U.S. District Judge William Alsup issued the order in San Francisco Tuesday and gave PG&E until Dec. 31 to respond.

Alsup took over post-trial matters in PG&E's criminal case, including probation supervision, after the trial judge, U.S. District Judge Thelton Henderson, retired last year.

One aspect of the utility's five-year probation term is a requirement not to commit any state, federal or local crimes.

In addition to directing PG&E to state whether it had a role in the recent wildfires, Alsup ordered the utility to say whether the no-crime requirement might be implicated if any wildfire was "started by reckless operation and maintenance of PG&E power lines."

The order also instructs the utility to say whether any requirements of the pipeline case judgment "might be implicated by inaccurate, slow or failed reporting of information about any wildfire by PG&E."

PG&E said in a statement, "We are aware of the court's notice and are currently reviewing it. We continue to focus on assessing infrastructure, safely restoring power where possible and helping our customers recover and rebuild.

"Nothing is more important than the safety of our customers, employees, contractors and the communities we serve," the utility said.

In the 2016 pipeline safety trial, a jury convicted PG&E of five counts of violating a federal pipeline safety law and one count of obstructing an investigation into the fatal explosion of a high-pressure natural gas transmission line in San Bruno in 2010.

Henderson sentenced the company to a $3 million fine and the five years of probation.

The San Bruno explosion killed eight people and injured 66 others.
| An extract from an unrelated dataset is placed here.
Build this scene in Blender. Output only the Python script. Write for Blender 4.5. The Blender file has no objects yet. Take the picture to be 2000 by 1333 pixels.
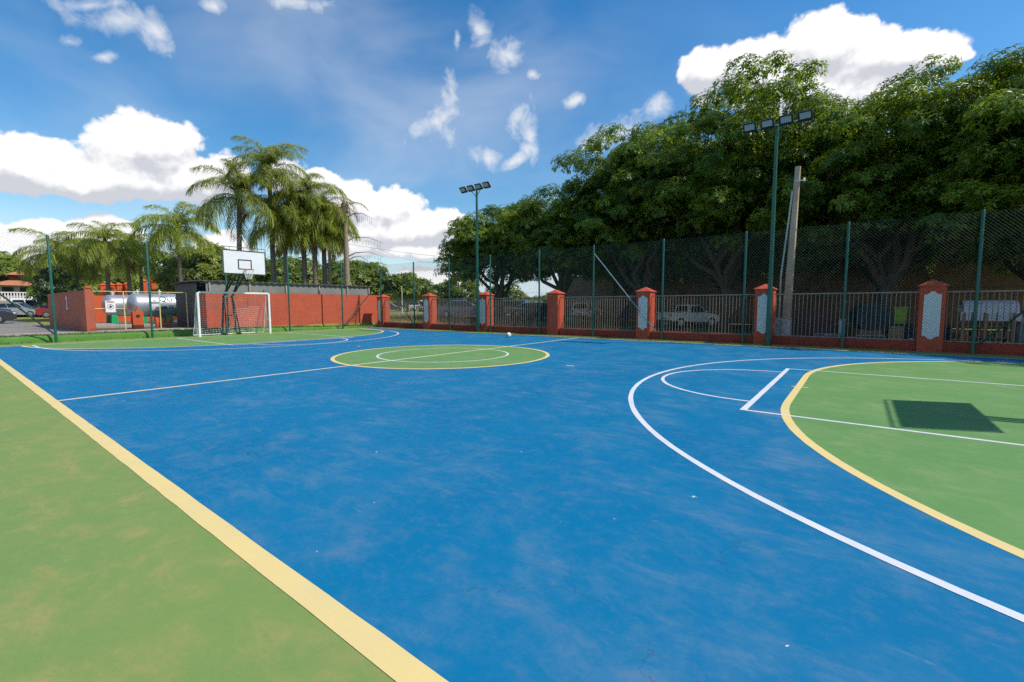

The National Transportation Safety Board determined the cause was the rupture of a defective seam weld in a pipe segment that was installed in 1956, incorrectly listed in PG&E records as seamless and not properly tested or repaired.

PG&E's federal safety convictions were for violations of U.S. Natural Gas Pipeline Safety Act requirements for record keeping, risk assessment and repair prioritization for several Peninsula and East Bay transmission lines, including line 132, the pipeline that exploded in San Bruno.